AW: Nós somos loucos por praia! Nós vivemos a 10 minutos a pé da praia, portanto é certo que se estiver bom tempo depois de um treino, para relaxar, estamos enfiados na praia. Férias e viajar: também somos muito apaixonados. É uma das nossas grandes paixões e fazemo-lo muito. Eu toquei piano, o Pedro tocou clarinete – também é um dos nossos hobbies, de vez em quando ainda vamos lá dar uns toques. Estar com amigos, principalmente o meu irmão – ele adora, tem sempre energia para tudo! Eu já sou mais caseira… E é isso. Acabamos por ter uma vida normal, só que um pouco mais stressada porque é mais difícil conciliar os horários, mas não deixamos de ser pessoas normais que fazem coisas normais.

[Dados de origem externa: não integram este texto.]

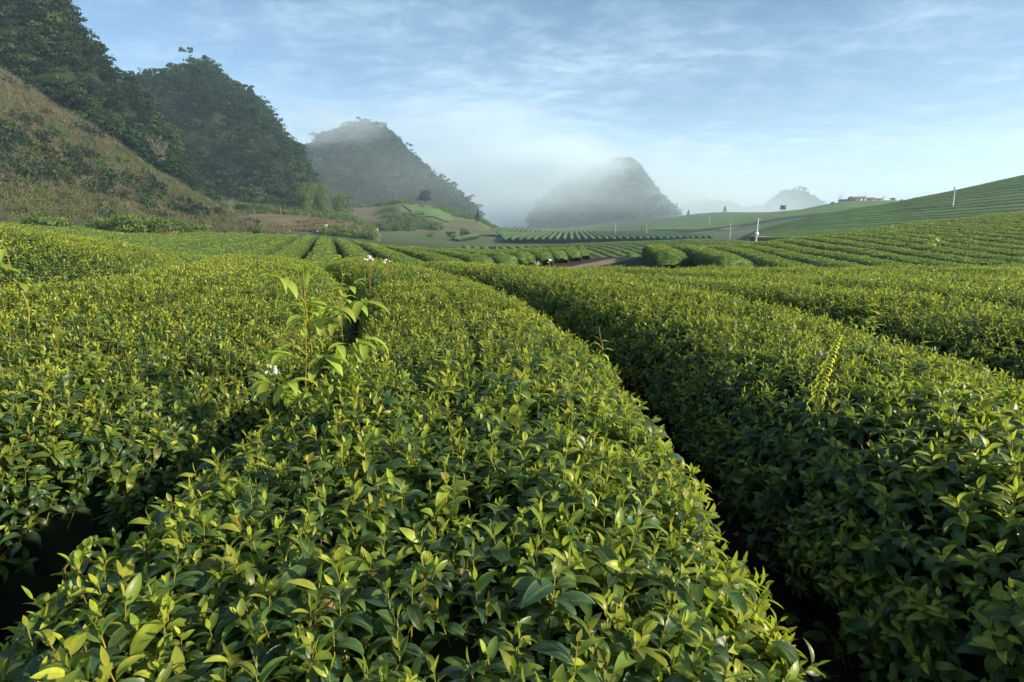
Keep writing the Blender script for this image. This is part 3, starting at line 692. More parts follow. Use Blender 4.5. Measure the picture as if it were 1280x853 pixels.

MS: O vosso treinador Hugo Chapouto refere-se a vocês como o “Ferrari da Patinagem Artística”. Enquanto atletas, haverá algum segredo para se conseguir alcançar este nível de excelência?
AW: O segredo é foco, trabalho, organização, motivação e humildade. E nós éramos uns Ferraris – éramos e este ano acho que mostramos ser também – porque somos atletas com muita força, muita energia dentro da pista, cativamos as pessoas mesmo pela alma e pelo coração porque nós transmitimos tudo aquilo que sentimos, temos muito power. Eu penso que isso às vezes são coisas que uns trabalham, outros têm mais talento – nós simplesmente gostamos tanto daquilo que fazemos que acho que nos sai naturalmente. Claro que depois também vem com muito trabalho de sintonização, mas acho que é por isso que o nosso treinador nos atribuiu essa característica.

MS: Será este o auge da vossa carreira? Ou ainda há mais e maiores sonhos por cumprir?
AW: Este é completamente o auge da nossa carreira, não há mais nada por cumprir. Em relação ao par de dança nós conseguimos todas as medalhas que havia para conseguir, conseguimos os ouros todos, inclusive da competição mais importante de todo o desporto na nossa modalidade, que são os Jogos Mundiais, e ficámos mesmo felizes por terminar de forma tão brilhante, mesmo de coração cheio. Porque acho que deixámos a nossa marca, mostrámos ser possível, inclusive eu lesionei-me uma semana e pouco antes de ir para o Mundial. Eu estava na Argentina e não sabia se ia competir ou não – e acho que mais uma vez a nossa força fez-nos ultrapassar isso e estamos muito agradecidos pelo apoio que temos de todos os portugueses e de toda a comunidade mundial da patinagem. E esperemos mesmo que os manos Walgode fiquem sempre na história da patinagem.